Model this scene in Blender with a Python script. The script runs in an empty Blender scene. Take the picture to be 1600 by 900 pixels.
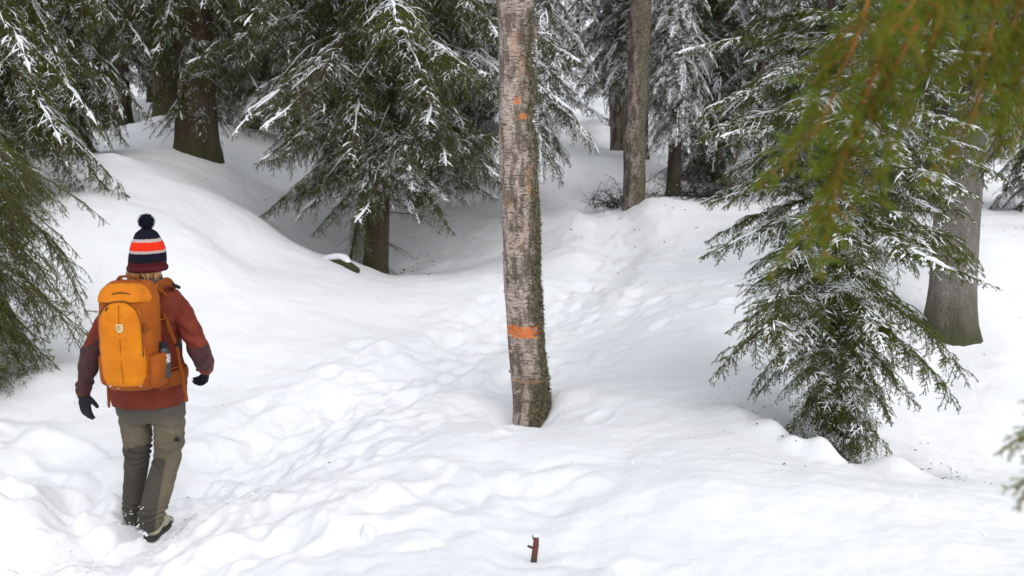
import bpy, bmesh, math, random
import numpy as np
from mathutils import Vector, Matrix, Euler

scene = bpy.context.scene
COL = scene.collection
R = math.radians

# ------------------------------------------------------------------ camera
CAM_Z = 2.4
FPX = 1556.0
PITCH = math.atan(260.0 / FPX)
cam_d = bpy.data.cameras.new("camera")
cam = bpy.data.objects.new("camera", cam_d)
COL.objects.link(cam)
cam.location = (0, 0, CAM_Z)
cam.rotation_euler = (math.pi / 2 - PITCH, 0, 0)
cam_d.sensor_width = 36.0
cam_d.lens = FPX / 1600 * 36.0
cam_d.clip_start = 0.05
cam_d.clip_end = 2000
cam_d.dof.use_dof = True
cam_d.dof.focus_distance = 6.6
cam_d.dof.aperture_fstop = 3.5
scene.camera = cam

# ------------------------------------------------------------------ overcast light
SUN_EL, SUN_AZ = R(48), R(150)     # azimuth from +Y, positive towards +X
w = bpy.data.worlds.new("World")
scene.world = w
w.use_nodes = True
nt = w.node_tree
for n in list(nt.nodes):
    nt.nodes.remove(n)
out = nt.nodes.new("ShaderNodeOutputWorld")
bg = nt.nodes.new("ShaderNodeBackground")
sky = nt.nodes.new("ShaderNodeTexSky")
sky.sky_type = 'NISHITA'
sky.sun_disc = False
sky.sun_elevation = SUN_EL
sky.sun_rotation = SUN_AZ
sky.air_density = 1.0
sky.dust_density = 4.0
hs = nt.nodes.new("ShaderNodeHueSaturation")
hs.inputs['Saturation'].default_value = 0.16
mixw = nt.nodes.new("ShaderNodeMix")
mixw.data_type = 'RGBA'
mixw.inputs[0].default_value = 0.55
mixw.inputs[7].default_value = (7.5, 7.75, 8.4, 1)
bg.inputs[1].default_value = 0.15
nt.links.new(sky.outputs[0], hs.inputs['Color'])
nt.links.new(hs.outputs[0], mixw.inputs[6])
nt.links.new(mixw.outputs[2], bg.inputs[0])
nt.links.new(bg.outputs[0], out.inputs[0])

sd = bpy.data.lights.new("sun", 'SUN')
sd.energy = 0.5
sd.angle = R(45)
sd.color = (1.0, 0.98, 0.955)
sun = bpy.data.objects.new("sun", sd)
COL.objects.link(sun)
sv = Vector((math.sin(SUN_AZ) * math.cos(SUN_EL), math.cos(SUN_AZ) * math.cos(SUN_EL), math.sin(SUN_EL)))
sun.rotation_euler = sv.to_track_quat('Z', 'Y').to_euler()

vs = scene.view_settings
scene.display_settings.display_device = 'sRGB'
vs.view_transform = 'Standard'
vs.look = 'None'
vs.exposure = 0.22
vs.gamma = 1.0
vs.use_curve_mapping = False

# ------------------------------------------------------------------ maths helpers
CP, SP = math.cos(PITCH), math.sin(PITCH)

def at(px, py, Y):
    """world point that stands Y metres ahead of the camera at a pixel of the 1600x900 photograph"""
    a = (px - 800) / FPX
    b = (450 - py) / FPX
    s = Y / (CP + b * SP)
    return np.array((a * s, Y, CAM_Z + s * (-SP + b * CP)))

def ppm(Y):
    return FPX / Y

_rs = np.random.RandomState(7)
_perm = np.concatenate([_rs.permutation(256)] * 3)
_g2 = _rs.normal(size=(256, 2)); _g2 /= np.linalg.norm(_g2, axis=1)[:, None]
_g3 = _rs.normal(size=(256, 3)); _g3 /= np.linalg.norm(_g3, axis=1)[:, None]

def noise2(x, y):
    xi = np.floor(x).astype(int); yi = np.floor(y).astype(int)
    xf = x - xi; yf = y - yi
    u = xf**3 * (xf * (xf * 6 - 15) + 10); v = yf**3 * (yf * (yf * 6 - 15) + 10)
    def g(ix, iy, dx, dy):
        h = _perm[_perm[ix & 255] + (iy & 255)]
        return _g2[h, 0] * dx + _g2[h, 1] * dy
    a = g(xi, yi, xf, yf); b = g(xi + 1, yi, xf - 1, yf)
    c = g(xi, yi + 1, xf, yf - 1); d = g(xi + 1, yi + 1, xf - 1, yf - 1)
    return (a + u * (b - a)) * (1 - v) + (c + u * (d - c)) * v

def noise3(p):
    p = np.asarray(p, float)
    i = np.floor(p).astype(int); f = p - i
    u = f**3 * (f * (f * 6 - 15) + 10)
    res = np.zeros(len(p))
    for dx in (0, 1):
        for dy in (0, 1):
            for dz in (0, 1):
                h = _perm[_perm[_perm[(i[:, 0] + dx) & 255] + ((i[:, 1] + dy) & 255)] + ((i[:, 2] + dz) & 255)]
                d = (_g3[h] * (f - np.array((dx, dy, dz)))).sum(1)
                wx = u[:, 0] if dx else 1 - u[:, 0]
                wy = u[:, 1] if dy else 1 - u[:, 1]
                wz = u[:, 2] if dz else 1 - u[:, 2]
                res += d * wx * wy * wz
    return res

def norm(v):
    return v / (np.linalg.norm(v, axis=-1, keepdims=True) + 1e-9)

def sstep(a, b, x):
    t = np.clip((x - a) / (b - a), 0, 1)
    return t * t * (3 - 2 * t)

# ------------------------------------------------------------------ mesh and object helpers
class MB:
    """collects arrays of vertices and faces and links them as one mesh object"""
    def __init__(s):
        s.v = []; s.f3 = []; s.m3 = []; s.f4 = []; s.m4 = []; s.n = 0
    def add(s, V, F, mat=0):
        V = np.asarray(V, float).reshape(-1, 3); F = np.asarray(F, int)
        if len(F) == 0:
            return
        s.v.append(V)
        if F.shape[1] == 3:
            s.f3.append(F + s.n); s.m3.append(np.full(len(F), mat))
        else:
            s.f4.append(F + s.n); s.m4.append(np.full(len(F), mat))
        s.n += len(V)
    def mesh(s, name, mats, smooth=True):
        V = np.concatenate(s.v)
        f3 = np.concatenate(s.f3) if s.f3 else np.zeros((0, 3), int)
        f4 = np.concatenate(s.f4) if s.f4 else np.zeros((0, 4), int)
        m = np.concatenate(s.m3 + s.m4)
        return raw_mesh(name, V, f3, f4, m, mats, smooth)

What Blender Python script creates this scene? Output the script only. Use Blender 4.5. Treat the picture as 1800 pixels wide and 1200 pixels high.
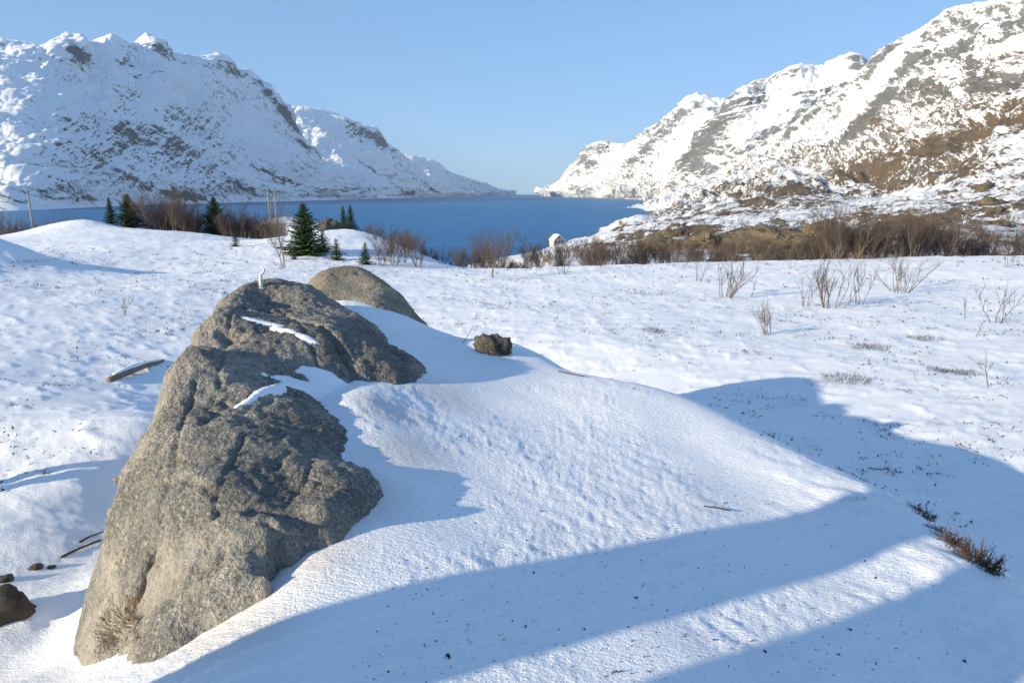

····················

### The problem
With the pictures left out, restate word for word every line of the data above, from the first down to the line that contains "R = math.radians".

### Task solution
Model this scene in Blender with a Python script. The script runs in an empty Blender scene. Take the picture to be 1600 by 900 pixels.
import bpy, bmesh, math, random
import numpy as np
from mathutils import Vector, Matrix, Euler

scene = bpy.context.scene
COL = scene.collection
R = math.radians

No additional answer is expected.